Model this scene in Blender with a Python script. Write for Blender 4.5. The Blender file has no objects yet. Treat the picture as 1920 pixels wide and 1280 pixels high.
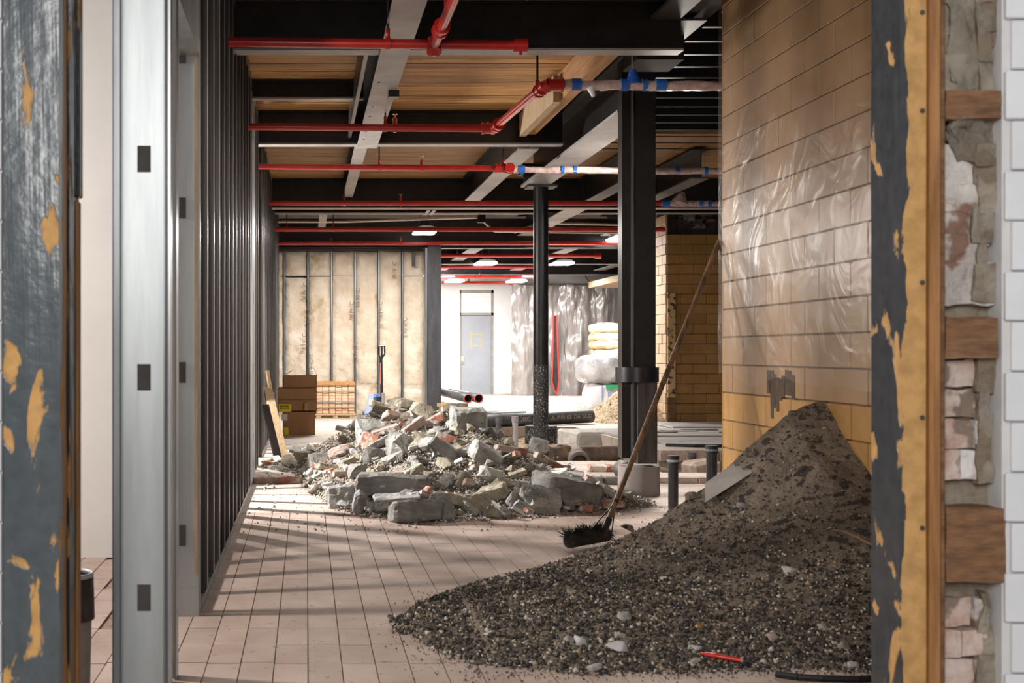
import bpy, bmesh, math, random
import numpy as np
from mathutils import Vector, Matrix, noise
random.seed(7); np.random.seed(7)
S = bpy.context.scene
COL = S.collection
PI = math.pi
F = 2300.0; CH = 1.15; PX = 575.0; PY = 660.0
def at(px, py, Y):
    return Vector(((px-PX)/F*Y, Y, CH+(PY-py)/F*Y))

# ---------------------------------------------------------------- camera, world, lights
cam_d = bpy.data.cameras.new('camera'); cam = bpy.data.objects.new('camera', cam_d); COL.objects.link(cam)
cam.location = (0, 0, CH); cam.rotation_euler = (PI/2, 0, 0)
cam_d.sensor_width = 36; cam_d.lens = 36*F/1920
cam_d.shift_x = (960-PX)/1920; cam_d.shift_y = (PY-640)/1920
cam_d.clip_start = 0.05; cam_d.clip_end = 200
cam_d.dof.use_dof = True; cam_d.dof.focus_distance = 11.0; cam_d.dof.aperture_fstop = 6.5
S.camera = cam
S.view_settings.view_transform = 'Standard'; S.view_settings.look = 'None'
S.view_settings.gamma = 1; S.view_settings.use_curve_mapping = False
S.view_settings.exposure = 0.14
W = bpy.data.worlds.new('world'); S.world = W; W.use_nodes = True
W.node_tree.nodes['Background'].inputs[0].default_value = (0.86, 0.93, 1.0, 1)
W.node_tree.nodes['Background'].inputs[1].default_value = 0.32
try:
    S.cycles.max_bounces = 8; S.cycles.diffuse_bounces = 4; S.cycles.glossy_bounces = 3
    S.cycles.transparent_max_bounces = 8; S.cycles.caustics_reflective = False; S.cycles.caustics_refractive = False
    S.cycles.sample_clamp_indirect = 4.0
except Exception: pass
def area(name, loc, aim, sx, sy, power, color=(1,1,1), spread=180):
    l = bpy.data.lights.new(name, 'AREA'); l.shape = 'RECTANGLE'; l.size = sx; l.size_y = sy
    l.energy = power; l.color = color; l.spread = math.radians(spread)
    o = bpy.data.objects.new(name, l); COL.objects.link(o); o.location = loc
    d = Vector(aim)-Vector(loc); o.rotation_euler = d.to_track_quat('-Z', 'Y').to_euler(); return o
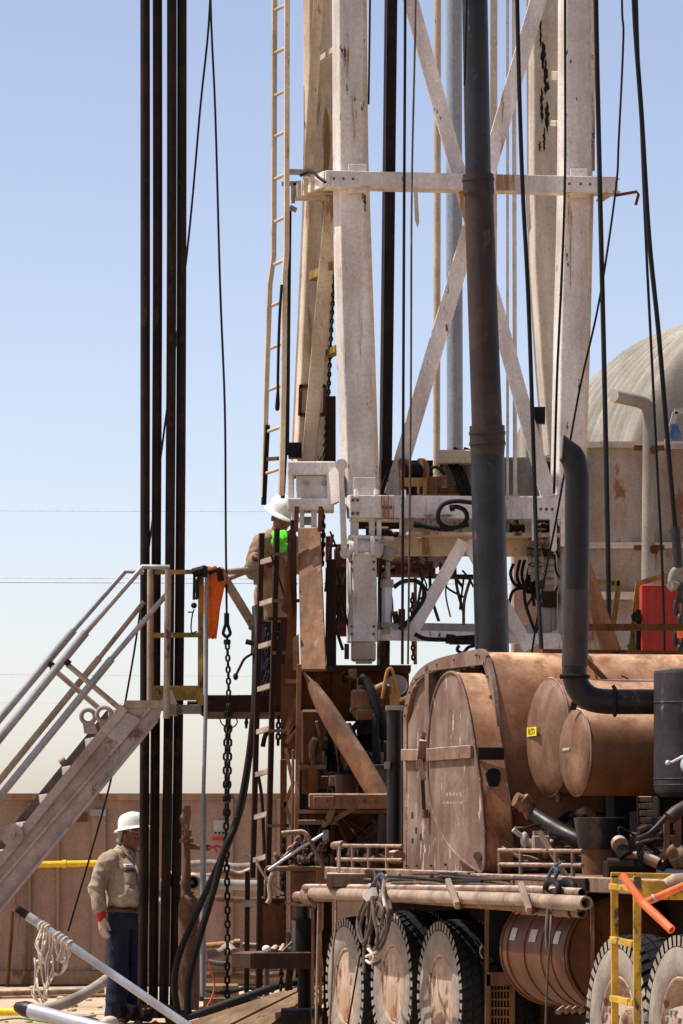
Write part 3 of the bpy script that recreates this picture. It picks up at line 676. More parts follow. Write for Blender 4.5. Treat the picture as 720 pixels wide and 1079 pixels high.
# ------------------------------------------------------------------ red tongs
Yt = 32.4; tg = thing('power_tong', 'oily dark red power tong hanging behind the left mast foot', 'power tong', P(400, 670, Yt))
mb = MB(); mb.tube([P(392, 596, Yt), P(448, 597, Yt + .1)], M_(12, Yt), 16); mb.build('tong_body', m_dkred, tg)
mb = MB(); mb.box(P(355, 670, Yt - .05), P(367, 600, Yt + .1)); mb.box(P(343, 592, Yt - .1), P(350, 566, Yt + .05)); mb.box(P(352, 600, Yt - .15), P(400, 580, Yt + .1)); mb.box(P(356, 583, Yt), P(362, 575, Yt + .1)); mb.build('tong_arm', m_dkred, tg, .01)
mb = MB(); mb.box(P(343, 616, Yt - .2), P(366, 600, Yt)); mb.tube([P(355, 632, Yt - .1), P(355, 618, Yt - .1)], .05, 10); mb.tube([P(349, 640, Yt - .1), P(366, 652, Yt - .1)], .03, 8); mb.build('tong_jaw', m_dkbrown, tg)
mb = MB(); mb.prism([P(440, 592, Yt), P(462, 580, Yt), P(478, 578, Yt), P(474, 590, Yt), P(448, 604, Yt)], V((0, .15, 0))); mb.build('tong_hanger', m_siloband, tg)
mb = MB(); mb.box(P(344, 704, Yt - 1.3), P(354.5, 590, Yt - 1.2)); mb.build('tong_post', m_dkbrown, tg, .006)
# horizontal dark bars seen through the mast window
mb = MB(); mb.bar(P(376, 553, Yt + .6), P(425, 553, Yt + .6), .07, .07, Z); mb.bar(P(443, 607, Yt + .6), P(500, 608, Yt + .6), .04, .05, Z); mb.build('cross_bar', m_dkbrown, tg)
mb = MB(); mb.box(P(375, 698, Yt - .6), P(392, 692, Yt - .3)); 
one('green_block', mb, m_ltgreen, 'small bright green block under the foot of the left mast leg', 'block')
# ------------------------------------------------------------------ upper ladder
Yl = 32.0
ul = thing('mast_ladder', 'tall thin white ladder hanging along the left side of the mast', 'ladder', P(286, 530, Yl))
def rail(stn, Y, w, m, par, name='rail'):
    mb = MB()
    for a, b in zip(stn, stn[1:]): mb.bar(P(*a, Y), P(*b, Y), w, w * 1.0, B)
    return mb.build(name, m, par)
rail([(290.5, -160), (289.5, 0), (288.5, 270), (284.5, 300), (281, 400), (278, 532)], Yl, .038, m_cream, ul)
rail([(303, -160), (302.5, 0), (302, 265), (300, 290), (299, 400), (296.5, 522)], Yl - .3, .04, m_cream, ul)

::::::

**DO THIS**. Without the pictures, write out all of the material exactly.

**THE SOLUTION**.
Model this scene in Blender with a Python script. Write for Blender 4.5. The Blender file has no objects yet. Treat the picture as 1920 pixels wide and 1280 pixels high.
import bpy, bmesh, math, random
import numpy as np
from mathutils import Vector, Matrix, noise
random.seed(7); np.random.seed(7)
S = bpy.context.scene
COL = S.collection
PI = math.pi
F = 2300.0; CH = 1.15; PX = 575.0; PY = 660.0
def at(px, py, Y):
    return Vector(((px-PX)/F*Y, Y, CH+(PY-py)/F*Y))

# ---------------------------------------------------------------- camera, world, lights
cam_d = bpy.data.cameras.new('camera'); cam = bpy.data.objects.new('camera', cam_d); COL.objects.link(cam)
cam.location = (0, 0, CH); cam.rotation_euler = (PI/2, 0, 0)
cam_d.sensor_width = 36; cam_d.lens = 36*F/1920
cam_d.shift_x = (960-PX)/1920; cam_d.shift_y = (PY-640)/1920
cam_d.clip_start = 0.05; cam_d.clip_end = 200
cam_d.dof.use_dof = True; cam_d.dof.focus_distance = 11.0; cam_d.dof.aperture_fstop = 6.5
S.camera = cam
S.view_settings.view_transform = 'Standard'; S.view_settings.look = 'None'
S.view_settings.gamma = 1; S.view_settings.use_curve_mapping = False
S.view_settings.exposure = 0.14
W = bpy.data.worlds.new('world'); S.world = W; W.use_nodes = True
W.node_tree.nodes['Background'].inputs[0].default_value = (0.86, 0.93, 1.0, 1)
W.node_tree.nodes['Background'].inputs[1].default_value = 0.32
try:
    S.cycles.max_bounces = 8; S.cycles.diffuse_bounces = 4; S.cycles.glossy_bounces = 3
    S.cycles.transparent_max_bounces = 8; S.cycles.caustics_reflective = False; S.cycles.caustics_refractive = False
    S.cycles.sample_clamp_indirect = 4.0
except Exception: pass
def area(name, loc, aim, sx, sy, power, color=(1,1,1), spread=180):
    l = bpy.data.lights.new(name, 'AREA'); l.shape = 'RECTANGLE'; l.size = sx; l.size_y = sy
    l.energy = power; l.color = color; l.spread = math.radians(spread)
    o = bpy.data.objects.new(name, l); COL.objects.link(o); o.location = loc
    d = Vector(aim)-Vector(loc); o.rotation_euler = d.to_track_quat('-Z', 'Y').to_euler(); return o
Write part 3 of the bpy script that recreates this picture. It picks up at line 676. More parts follow. Write for Blender 4.5. Treat the picture as 720 pixels wide and 1079 pixels high.
# ------------------------------------------------------------------ red tongs
Yt = 32.4; tg = thing('power_tong', 'oily dark red power tong hanging behind the left mast foot', 'power tong', P(400, 670, Yt))
mb = MB(); mb.tube([P(392, 596, Yt), P(448, 597, Yt + .1)], M_(12, Yt), 16); mb.build('tong_body', m_dkred, tg)
mb = MB(); mb.box(P(355, 670, Yt - .05), P(367, 600, Yt + .1)); mb.box(P(343, 592, Yt - .1), P(350, 566, Yt + .05)); mb.box(P(352, 600, Yt - .15), P(400, 580, Yt + .1)); mb.box(P(356, 583, Yt), P(362, 575, Yt + .1)); mb.build('tong_arm', m_dkred, tg, .01)
mb = MB(); mb.box(P(343, 616, Yt - .2), P(366, 600, Yt)); mb.tube([P(355, 632, Yt - .1), P(355, 618, Yt - .1)], .05, 10); mb.tube([P(349, 640, Yt - .1), P(366, 652, Yt - .1)], .03, 8); mb.build('tong_jaw', m_dkbrown, tg)
mb = MB(); mb.prism([P(440, 592, Yt), P(462, 580, Yt), P(478, 578, Yt), P(474, 590, Yt), P(448, 604, Yt)], V((0, .15, 0))); mb.build('tong_hanger', m_siloband, tg)
mb = MB(); mb.box(P(344, 704, Yt - 1.3), P(354.5, 590, Yt - 1.2)); mb.build('tong_post', m_dkbrown, tg, .006)
# horizontal dark bars seen through the mast window
mb = MB(); mb.bar(P(376, 553, Yt + .6), P(425, 553, Yt + .6), .07, .07, Z); mb.bar(P(443, 607, Yt + .6), P(500, 608, Yt + .6), .04, .05, Z); mb.build('cross_bar', m_dkbrown, tg)
mb = MB(); mb.box(P(375, 698, Yt - .6), P(392, 692, Yt - .3)); 
one('green_block', mb, m_ltgreen, 'small bright green block under the foot of the left mast leg', 'block')
# ------------------------------------------------------------------ upper ladder
Yl = 32.0
ul = thing('mast_ladder', 'tall thin white ladder hanging along the left side of the mast', 'ladder', P(286, 530, Yl))
def rail(stn, Y, w, m, par, name='rail'):
    mb = MB()
    for a, b in zip(stn, stn[1:]): mb.bar(P(*a, Y), P(*b, Y), w, w * 1.0, B)
    return mb.build(name, m, par)
rail([(290.5, -160), (289.5, 0), (288.5, 270), (284.5, 300), (281, 400), (278, 532)], Yl, .038, m_cream, ul)
rail([(303, -160), (302.5, 0), (302, 265), (300, 290), (299, 400), (296.5, 522)], Yl - .3, .04, m_cream, ul)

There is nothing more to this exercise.